If shares received on the exercise of a NQSO are nontransferable and subject to a substantial risk of forfeiture then, unless the optionee elects to recognize income at the time of receipt of such shares, the optionee will not recognize ordinary income until the shares become either transferable or are not subject to a substantial risk of forfeiture. For these purposes, shares will be treated as nontransferable and subject to a substantial risk of forfeiture for as long as the sale of the shares at a profit could subject the optionee to suit under Section 16(b) of the Exchange Act. In the circumstances described in this paragraph, the amount of income recognized is measured with respect to the fair market value of the shares at the time the income is recognized.

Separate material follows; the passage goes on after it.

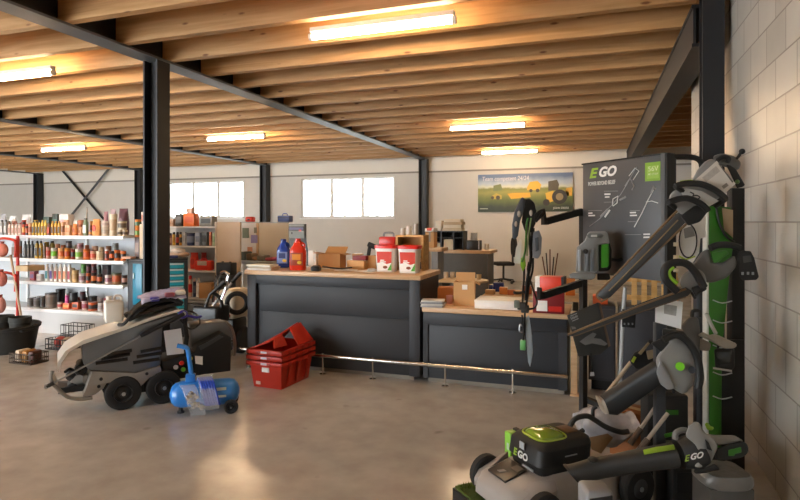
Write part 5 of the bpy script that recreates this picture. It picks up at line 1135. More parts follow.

Under the current rules under Section 16(b), in most cases an officer or director subject to those rules who has held a NQSO for at least six months prior to its exercise will recognize income and therefore be taxed immediately upon exercise of the NQSO. In the case of ordinary income recognized by an optionee as described above in connection with the exercise of a NQSO, the Company will be entitled to a deduction in the amount of ordinary income so recognized by the optionee, provided the Company satisfies certain federal income tax withholding requirements.
General
The rules governing the tax treatment of Awards that may be granted under the Plan are quite technical, so that the above description of tax consequences is necessarily general in nature and does not purport to be complete. Moreover, statutory provisions are, of course, subject to change, as are their interpretations, and their application may vary in individual circumstances. Finally, the tax consequences under applicable state laws may not be the same as under the federal income tax laws.
Accounting Treatment
Under current accounting principles, neither the grant nor the exercise of a stock option with an exercise price not less than the fair market value of the Common Stock at the date of grant would require a charge against earnings.